Die von der früheren polnischen Regierung erhobenen Milliardenforderungen nannte Jörg Lüer politisch überhöht. Er erinnerte daran, dass Deutschland bereits symbolische Gesten, Unterstützung für noch lebende Opfer und sicherheitspolitische Initiativen angeboten habe. Geld könne historische Wunden nicht „lösen“, aber Zeichen der Anerkennung seien weiter notwendig – jetzt, solange es noch Zeitzeugen gibt.

Zenon Hanas erinnerte an die dialogische Vision Pauls VI. und daran, dass der Dialog selbst ein geistlicher Akt bleibe. Die Kirchen beider Länder könnten erneut eine wichtige Brückenrolle spielen: indem sie Räume eröffneten, in denen historische Lasten benannt, aber nicht instrumentalisiert würden; indem sie Vertrauen erneuerten und das gemeinsame europäische Fundament stärkten.
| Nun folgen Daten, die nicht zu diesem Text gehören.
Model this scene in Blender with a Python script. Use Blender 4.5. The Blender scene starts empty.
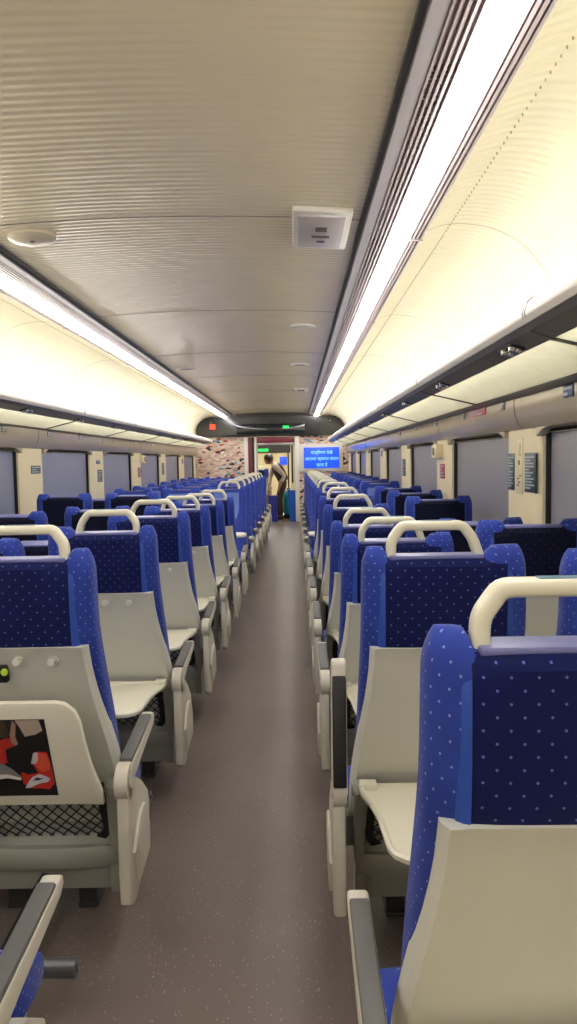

60 Jahre nach dem Bischofsbrief bleibt Versöhnung ein lebendiger Prozess. Die politische Lage hat sich verändert, doch die Grundfragen bleiben: Wie gehen Nachbarn mit einer geteilten Geschichte um? Was bedeutet es heute, zu vergeben und um Vergebung zu bitten? Und wie können Christen in beiden Ländern beitragen, dass aus einer historischen Geste ein dauerhaftes Miteinander wächst?